Thursday, February 07, 2008

Guys Gone Wild

Now I've seen it -- the Courir or chicken run -- and the trick is to describe it! Apparently, it was quite common in French areas of Louisiana in the 1800s. Most towns gave it up -- it is a rowdy custom -- but a few either retained it or revived it. Elton is a revival town. Each town has its own rules. In Elton, the celebration starts in the country and moves toward town. Only men are allowed to participate. The group is led by the Capitaine and participants are called Mardi Gras. Many of the Mardi Gras are on horseback; the others run or ride on a flatbed. Rows and rows of fringe cover the costumes and capuchons. Beer is a major lubricant for the festivities which start at sunup. The group follows a set route, visiting several homes, begging for ingredients for a communal pot of gumbo. Riders dismount and all wait for the host to release a chicken which sets off a free-for-all as the Mardi Gras race to catch the chicken. I have to say I was rooting for the chickens -- but, though caught, the feathered victims didn't seem to be worse for wear.
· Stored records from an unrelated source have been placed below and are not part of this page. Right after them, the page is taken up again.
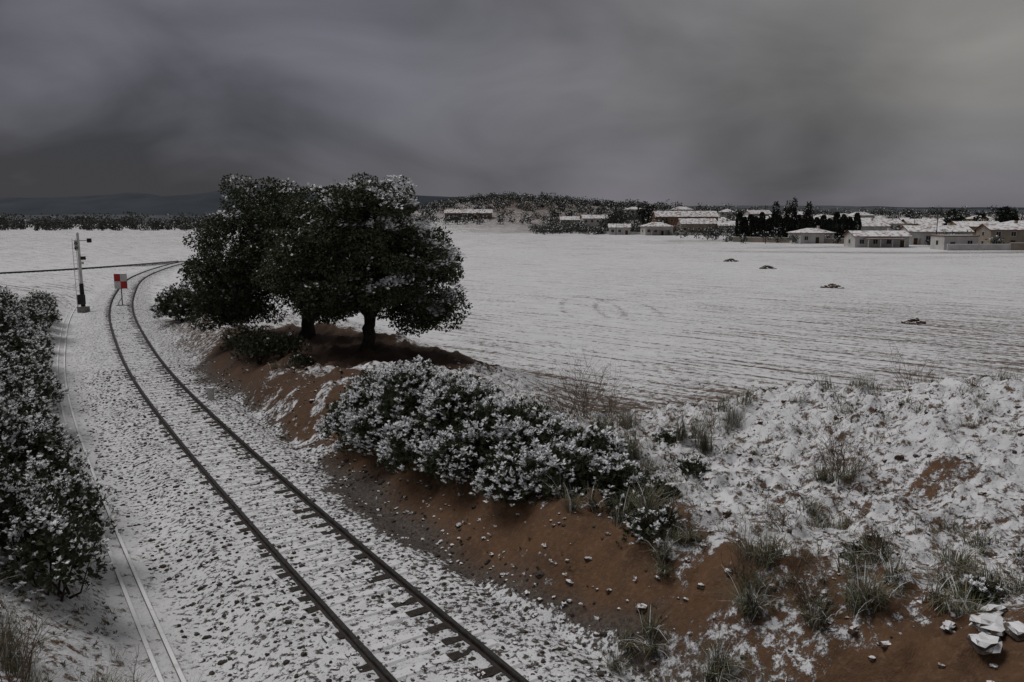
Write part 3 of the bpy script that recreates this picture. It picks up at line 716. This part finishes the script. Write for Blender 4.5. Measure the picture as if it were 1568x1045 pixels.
for (x,y,h,w,n,mt) in ((50,395,13,14,1500,0),(68,405,15,9,1200,3),(84,420,15.5,8,1000,3),(141,255,11,7,1200,3),(146,250,9,5,900,3),(157,257,11,8,1200,3),(162,252,8,6,800,3),(137,400,17,4,700,3),(142,405,19,3.5,700,3),(131,400,16,4,600,3),(147,402,17,3.5,600,3),(175,350,9,8,800,0),(124,330,8,8,800,0),(66,350,7,4,500,3),(104,345,9,3,500,3),(108,347,10,3,500,3)):
    a=Acc();ftree(a,x,y,h,w,n,.9,.03,mt,.1);a.obj("pine_tree" if mt==3 else "broadleaf_tree",FM)
for (x,y) in ((44,340),(70,372),(120,300),(112,212),(150,300)):
    a=Acc();z=float(terrain([x],[y],False)[0][0]);tube(a,[(x,y,z-.3),(x,y,z+8)],[.13,.09],0,6);box(a,(x,y,z+7.6),(1.4,.12,.12),0);a.obj("utility_pole",[M_bark])
m,nt,b=newmat("hill_haze_tint");tc=N(nt,'ShaderNodeTexCoord')
nt.links.new(mixc(nt,mrange(nt,noise(nt,tc.outputs['Object'],.004,6,.65),.35,.65),(.022,.030,.040),(.042,.052,.066)),b.inputs['Base Color'])  # aerial haze baked into the base colour as a blue-grey tint
def hills(name,y0,xs,hs,mat,dep=900):
    a=Acc();n=260;xx=np.linspace(xs[0],xs[-1],n);hh=np.interp(xx,xs,hs)*(.82+.36*fbm(xx*.003,xx*0,5,200+int(y0)))
    rows=[(0,-5),(.35,.45),(.7,.85),(1,1.0),(1.4,.6)]
    V=np.stack([np.stack([xx,np.full(n,y0+dep*r),np.where(f<0,-8,hh*f*(1+.06*np.sin(xx*.01+r*9)))],1) for r,f in rows],0).reshape(-1,3)
    i=np.arange(len(rows)-1)[:,None];j=np.arange(n-1)[None,:]
    f=np.stack([i*n+j,i*n+j+1,(i+1)*n+j+1,(i+1)*n+j],-1);a.add(V,f.reshape(-1,4),0);a.obj(name,[mat],smooth=True)
hills("distant_hills",3200,[-4200,-2600,-2000,-1500,-1100,-600,0,800,2000,4200],[115,110,115,155,165,140,85,60,65,70],m)
m2,nt,b=newmat("wooded_ridge");tc=N(nt,'ShaderNodeTexCoord')
nt.links.new(mixc(nt,mrange(nt,noise(nt,tc.outputs['Object'],.05,6,.75),.4,.6),(.045,.05,.056),(.11,.118,.13)),b.inputs['Base Color'])
hills("wooded_ridge",1000,[-900,-650,-400,-150,0,150,300,450,700,1100,1600],[10,14,13,18,22,24,30,30,26,22,20],m2,300)

# ------------------------------------------------------------ sky and sun
w=bpy.data.worlds.new("World");sc.world=w;w.use_nodes=True;nt=w.node_tree
bg=nt.nodes['Background'];sk=N(nt,'ShaderNodeTexSky',sky_type='NISHITA');sk.sun_disc=False
SE,SA=R(58),R(-70)
sk.sun_elevation=SE;sk.sun_rotation=SA
tc=N(nt,'ShaderNodeTexCoord');gen=tc.outputs['Generated']
sp=N(nt,'ShaderNodeSeparateXYZ');nt.links.new(gen,sp.inputs[0])
mp=N(nt,'ShaderNodeMapping');mp.inputs['Scale'].default_value=(1,1,1.8);mp.inputs['Rotation'].default_value=(0,R(20),0);nt.links.new(gen,mp.inputs['Vector'])
c1=noise(nt,mp.outputs[0],2.0,4,.45,.5)
mp2=N(nt,'ShaderNodeMapping');mp2.inputs['Scale'].default_value=(1,1,2.4);mp2.inputs['Location'].default_value=(3.1,1.7,.4);mp2.inputs['Rotation'].default_value=(0,R(-10),0);nt.links.new(gen,mp2.inputs['Vector'])
c2=noise(nt,mp2.outputs[0],3.6,5,.5,.6)
val=math_(nt,'ADD',mrange(nt,c1,.3,.7,-.062,.067),mrange(nt,c2,.3,.7,-.030,.034))
def lobe(dirv,pw,amp):
    d=N(nt,'ShaderNodeVectorMath',operation='DOT_PRODUCT');nt.links.new(gen,d.inputs[0]);d.inputs[1].default_value=Vector(dirv).normalized()
    return math_(nt,'MULTIPLY',math_(nt,'POWER',math_(nt,'MAXIMUM',d.outputs['Value'],0.0),pw),amp)
base=math_(nt,'ADD',val,.107)
for dv,pw,am in (((-.05,1,.25),22,.045),((.58,1,.15),120,.16),((.45,1,.3),10,.010),((-.75,1,.05),9,-.045),((-.4,1,.14),25,-.035),((.12,1,.08),140,.06),((.5,1,.01),90,-.03),((0,-.2,1),2,.05)):
    base=math_(nt,'ADD',base,lobe(dv,pw,am))
base=math_(nt,'MAXIMUM',base,.042)
tint=mixc(nt,mrange(nt,sp.outputs[0],-.2,.45),(.95,.95,1.10),(1.03,1.0,.95))
tint=mixc(nt,mrange(nt,sp.outputs[2],.0,.14),(1.0,.96,1.10),tint)
vm=N(nt,'ShaderNodeVectorMath',operation='SCALE');nt.links.new(tint,vm.inputs[0]);nt.links.new(math_(nt,'MULTIPLY',base,10.0),vm.inputs['Scale'])
cl=mixc(nt,.98,sk.outputs[0],vm.outputs[0])
nt.links.new(cl,bg.inputs['Color']);bg.inputs['Strength'].default_value=.1
sd=bpy.data.lights.new("sun",'SUN');sd.energy=1.5;sd.angle=R(32);sd.color=(1,.975,.94)
so=bpy.data.objects.new("sun",sd);sc.collection.objects.link(so)
dirv=Vector((math.sin(SA)*math.cos(SE),math.cos(SA)*math.cos(SE),math.sin(SE)))
so.rotation_euler=dirv.to_track_quat('Z','Y').to_euler()
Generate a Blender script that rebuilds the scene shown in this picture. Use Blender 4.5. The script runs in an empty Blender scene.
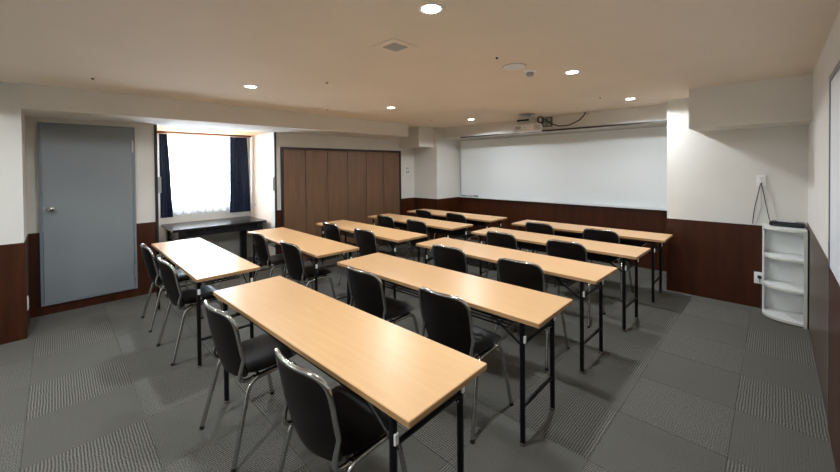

And though in the past, they would have wound up in the pot -- the gumbo was already in the works for this celebration, so the chickens will live to lay another day. It's traditional for the Mardi Gras to dance for the residents in thanks for the contributions. As the day goes on and the beer continues to flow, the celebration gets wilder. Included in the procession, a cajun band kept the beat going. The whole thing looked like the Cajun counterpart of the Bacchanalia!